** start **

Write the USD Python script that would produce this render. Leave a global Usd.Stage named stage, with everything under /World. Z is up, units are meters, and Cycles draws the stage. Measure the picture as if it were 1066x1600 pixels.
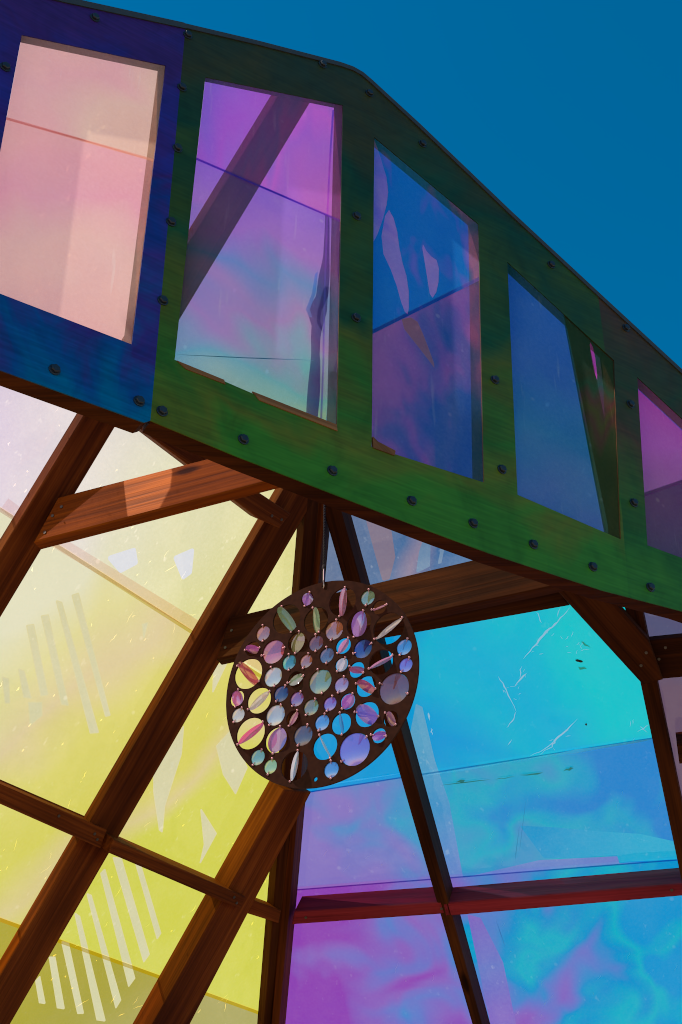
import math, random
import numpy as np
import trimesh, usdkit, meshkit
from shapely.geometry import Polygon, Point, LineString
from shapely.ops import unary_union
from pxr import Usd, UsdGeom, UsdLux, UsdShade, Gf, Sdf

random.seed(7)
rng = np.random.default_rng(7)
stage = Usd.Stage.CreateInMemory()
UsdGeom.SetStageUpAxis(stage, UsdGeom.Tokens.z)
UsdGeom.SetStageMetersPerUnit(stage, 1.0)
world = UsdGeom.Xform.Define(stage, '/World')
stage.SetDefaultPrim(world.GetPrim())

# ------------------------------------------------------------------ camera, sky, sun, exposure
EYE = np.array([0.0, 0.0, 1.5])
PITCH = math.radians(35)
FPX = 2222.0                                     # focal length in pixels of the 1066 x 1600 photograph
cam = UsdGeom.Camera.Define(stage, '/World/camera')
cam.AddTranslateOp().Set(Gf.Vec3d(*EYE))
cam.AddRotateXOp().Set(90 + 35.0)
cam.CreateHorizontalApertureAttr(24.0)
cam.CreateVerticalApertureAttr(24.0 * 1600 / 1066)
cam.CreateFocalLengthAttr(24.0 * FPX / 1066)
cam.CreateClippingRangeAttr(Gf.Vec2f(0.05, 2000))
cam.CreateExposureAttr(1.3)

SUN_DIR = np.array([-0.60, -0.22, 0.77]); SUN_DIR /= np.linalg.norm(SUN_DIR)
EL, ROT = math.asin(SUN_DIR[2]), math.atan2(SUN_DIR[0], SUN_DIR[1])
sky_m = usdkit.material(stage, '/World/Looks/sky', {
    's': ('sky_texture', {'sky_type': 'single_scattering', 'sun_disc': False, 'sun_elevation': EL, 'sun_rotation': ROT,
                          'air_density': 1.0, 'aerosol_density': 0.35, 'ozone_density': 3.0, 'altitude': 300.0}),
    'h': ('hsv', {'hue': 0.485, 'saturation': 1.45, 'value': 1.0}),
    'b': ('background_shader', {'strength': 0.056})},
    [('s.color', 'h.color'), ('h.color', 'b.color')], surface='b.background')
dome = UsdLux.DomeLight.Define(stage, '/World/sky')
UsdShade.MaterialBindingAPI.Apply(dome.GetPrim()).Bind(sky_m)
dome.GetPrim().SetCustomDataByKey('kind', 'structure')
sun = UsdLux.DistantLight.Define(stage, '/World/sun')
sun.CreateIntensityAttr(1.25); sun.CreateNormalizeAttr(True) if hasattr(sun, 'CreateNormalizeAttr') else None
sun.CreateAngleAttr(0.5); sun.CreateColorAttr(Gf.Vec3f(1.0, 0.90, 0.76))
_z = SUN_DIR; _x = np.cross([0, 0, 1.0], _z); _x /= np.linalg.norm(_x); _y = np.cross(_z, _x)
sun.AddTransformOp().Set(Gf.Matrix4d(*_x, 0, *_y, 0, *_z, 0, 0, 0, 0, 1))

# ------------------------------------------------------------------ helpers
def ray(x, y):
    r, u = (x - 533) / FPX, (800 - y) / FPX
    d = np.array([r, math.cos(PITCH) - math.sin(PITCH) * u, math.sin(PITCH) + math.cos(PITCH) * u])
    return d / np.linalg.norm(d)

def unit(v):
    v = np.asarray(v, float); return v / np.linalg.norm(v)

class Plane:
    """A plane with an origin and axes: h (level), u (up along the plane), n (towards the inside)."""
    def __init__(s, P, n, h):
        s.P, s.n = np.asarray(P, float), unit(n)
        s.h = unit(np.asarray(h, float) - s.n * np.dot(h, s.n))
        s.u = np.cross(s.n, s.h)
        if s.u[2] < 0: s.u = -s.u
    def off(s, d): return Plane(s.P + s.n * d, s.n, s.h)
    def hit(s, px):
        d = ray(*px); return EYE + d * (np.dot(s.P - EYE, s.n) / np.dot(d, s.n))
    def st(s, p): q = np.asarray(p) - s.P; return np.array([np.dot(q, s.h), np.dot(q, s.u)])
    def xyz(s, st): return s.P + s.h * st[0] + s.u * st[1]
    def px_st(s, px): return s.st(s.hit(px))

taken = {}
def numbered(path):
    k = taken.get(path); taken[path] = 0 if k is None else k + 1
    return path if k is None else '%s_%03d' % (path, k + 1)

def path_of(parent): return '/World' if parent is None else str(parent.GetPath())

def label(prim, text=None, cat=None, group=None, kind=None):
    for k, v in (('label', text), ('category', cat), ('group', group), ('kind', kind)):
        if v: prim.SetCustomDataByKey(k, v)
    return prim

def obj(name, vf, mat, parent=None, frame=None, smooth=False):
    """One Mesh prim. frame = (origin, x, y, z): the vertices are stored in that frame, so grain follows the piece."""
    path = numbered(path_of(parent) + '/' + name)
    v, f, n = meshkit.arrays(vf, smooth)
    v = np.asarray(v, float)
    base = np.zeros(3) if parent is None else BASE.get(str(parent.GetPath()), np.zeros(3))
    if frame is None:
        frame = (v.mean(0), np.array([1.0, 0, 0]), np.array([0, 1.0, 0]), np.array([0, 0, 1.0]))
    o, R = np.asarray(frame[0], float), np.array([unit(frame[1]), unit(frame[2]), unit(frame[3])])
    lv = (v - o) @ R.T
    m = usdkit.mesh(stage, path, (lv, np.asarray(f)), mat)
    if n is not None:
        from pxr import Vt
        m.CreateNormalsAttr(Vt.Vec3fArray.FromNumpy((np.asarray(n) @ R.T).astype(np.float32))); m.SetNormalsInterpolation('vertex')
    # parents that carry a frame of their own
    M = np.eye(4); M[:3, :3] = R; M[3, :3] = o
    PM = WM.get(path_of(parent), np.eye(4))
    L = M @ np.linalg.inv(PM)
    m.AddTransformOp().Set(Gf.Matrix4d(*[float(x) for x in L.ravel()]))
    WM[path] = M
    return m.GetPrim()
BASE, WM = {}, {}

def thing(name, loc):
    path = numbered('/World/' + name)
    x = UsdGeom.Xform.Define(stage, path); x.AddTranslateOp().Set(Gf.Vec3d(*[float(c) for c in loc]))
    M = np.eye(4); M[3, :3] = loc; WM[path] = M
    return x.GetPrim()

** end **

The problem:
Return each line exactly as written. Any picture gets left out.

Output of the task:
Write the USD Python script that would produce this render. Leave a global Usd.Stage named stage, with everything under /World. Z is up, units are meters, and Cycles draws the stage. Measure the picture as if it were 1066x1600 pixels.
import math, random
import numpy as np
import trimesh, usdkit, meshkit
from shapely.geometry import Polygon, Point, LineString
from shapely.ops import unary_union
from pxr import Usd, UsdGeom, UsdLux, UsdShade, Gf, Sdf

random.seed(7)
rng = np.random.default_rng(7)
stage = Usd.Stage.CreateInMemory()
UsdGeom.SetStageUpAxis(stage, UsdGeom.Tokens.z)
UsdGeom.SetStageMetersPerUnit(stage, 1.0)
world = UsdGeom.Xform.Define(stage, '/World')
stage.SetDefaultPrim(world.GetPrim())

# ------------------------------------------------------------------ camera, sky, sun, exposure
EYE = np.array([0.0, 0.0, 1.5])
PITCH = math.radians(35)
FPX = 2222.0                                     # focal length in pixels of the 1066 x 1600 photograph
cam = UsdGeom.Camera.Define(stage, '/World/camera')
cam.AddTranslateOp().Set(Gf.Vec3d(*EYE))
cam.AddRotateXOp().Set(90 + 35.0)
cam.CreateHorizontalApertureAttr(24.0)
cam.CreateVerticalApertureAttr(24.0 * 1600 / 1066)
cam.CreateFocalLengthAttr(24.0 * FPX / 1066)
cam.CreateClippingRangeAttr(Gf.Vec2f(0.05, 2000))
cam.CreateExposureAttr(1.3)

SUN_DIR = np.array([-0.60, -0.22, 0.77]); SUN_DIR /= np.linalg.norm(SUN_DIR)
EL, ROT = math.asin(SUN_DIR[2]), math.atan2(SUN_DIR[0], SUN_DIR[1])
sky_m = usdkit.material(stage, '/World/Looks/sky', {
    's': ('sky_texture', {'sky_type': 'single_scattering', 'sun_disc': False, 'sun_elevation': EL, 'sun_rotation': ROT,
                          'air_density': 1.0, 'aerosol_density': 0.35, 'ozone_density': 3.0, 'altitude': 300.0}),
    'h': ('hsv', {'hue': 0.485, 'saturation': 1.45, 'value': 1.0}),
    'b': ('background_shader', {'strength': 0.056})},
    [('s.color', 'h.color'), ('h.color', 'b.color')], surface='b.background')
dome = UsdLux.DomeLight.Define(stage, '/World/sky')
UsdShade.MaterialBindingAPI.Apply(dome.GetPrim()).Bind(sky_m)
dome.GetPrim().SetCustomDataByKey('kind', 'structure')
sun = UsdLux.DistantLight.Define(stage, '/World/sun')
sun.CreateIntensityAttr(1.25); sun.CreateNormalizeAttr(True) if hasattr(sun, 'CreateNormalizeAttr') else None
sun.CreateAngleAttr(0.5); sun.CreateColorAttr(Gf.Vec3f(1.0, 0.90, 0.76))
_z = SUN_DIR; _x = np.cross([0, 0, 1.0], _z); _x /= np.linalg.norm(_x); _y = np.cross(_z, _x)
sun.AddTransformOp().Set(Gf.Matrix4d(*_x, 0, *_y, 0, *_z, 0, 0, 0, 0, 1))

# ------------------------------------------------------------------ helpers
def ray(x, y):
    r, u = (x - 533) / FPX, (800 - y) / FPX
    d = np.array([r, math.cos(PITCH) - math.sin(PITCH) * u, math.sin(PITCH) + math.cos(PITCH) * u])
    return d / np.linalg.norm(d)

def unit(v):
    v = np.asarray(v, float); return v / np.linalg.norm(v)

class Plane:
    """A plane with an origin and axes: h (level), u (up along the plane), n (towards the inside)."""
    def __init__(s, P, n, h):
        s.P, s.n = np.asarray(P, float), unit(n)
        s.h = unit(np.asarray(h, float) - s.n * np.dot(h, s.n))
        s.u = np.cross(s.n, s.h)
        if s.u[2] < 0: s.u = -s.u
    def off(s, d): return Plane(s.P + s.n * d, s.n, s.h)
    def hit(s, px):
        d = ray(*px); return EYE + d * (np.dot(s.P - EYE, s.n) / np.dot(d, s.n))
    def st(s, p): q = np.asarray(p) - s.P; return np.array([np.dot(q, s.h), np.dot(q, s.u)])
    def xyz(s, st): return s.P + s.h * st[0] + s.u * st[1]
    def px_st(s, px): return s.st(s.hit(px))

taken = {}
def numbered(path):
    k = taken.get(path); taken[path] = 0 if k is None else k + 1
    return path if k is None else '%s_%03d' % (path, k + 1)

def path_of(parent): return '/World' if parent is None else str(parent.GetPath())

def label(prim, text=None, cat=None, group=None, kind=None):
    for k, v in (('label', text), ('category', cat), ('group', group), ('kind', kind)):
        if v: prim.SetCustomDataByKey(k, v)
    return prim

def obj(name, vf, mat, parent=None, frame=None, smooth=False):
    """One Mesh prim. frame = (origin, x, y, z): the vertices are stored in that frame, so grain follows the piece."""
    path = numbered(path_of(parent) + '/' + name)
    v, f, n = meshkit.arrays(vf, smooth)
    v = np.asarray(v, float)
    base = np.zeros(3) if parent is None else BASE.get(str(parent.GetPath()), np.zeros(3))
    if frame is None:
        frame = (v.mean(0), np.array([1.0, 0, 0]), np.array([0, 1.0, 0]), np.array([0, 0, 1.0]))
    o, R = np.asarray(frame[0], float), np.array([unit(frame[1]), unit(frame[2]), unit(frame[3])])
    lv = (v - o) @ R.T
    m = usdkit.mesh(stage, path, (lv, np.asarray(f)), mat)
    if n is not None:
        from pxr import Vt
        m.CreateNormalsAttr(Vt.Vec3fArray.FromNumpy((np.asarray(n) @ R.T).astype(np.float32))); m.SetNormalsInterpolation('vertex')
    # parents that carry a frame of their own
    M = np.eye(4); M[:3, :3] = R; M[3, :3] = o
    PM = WM.get(path_of(parent), np.eye(4))
    L = M @ np.linalg.inv(PM)
    m.AddTransformOp().Set(Gf.Matrix4d(*[float(x) for x in L.ravel()]))
    WM[path] = M
    return m.GetPrim()
BASE, WM = {}, {}

def thing(name, loc):
    path = numbered('/World/' + name)
    x = UsdGeom.Xform.Define(stage, path); x.AddTranslateOp().Set(Gf.Vec3d(*[float(c) for c in loc]))
    M = np.eye(4); M[3, :3] = loc; WM[path] = M
    return x.GetPrim()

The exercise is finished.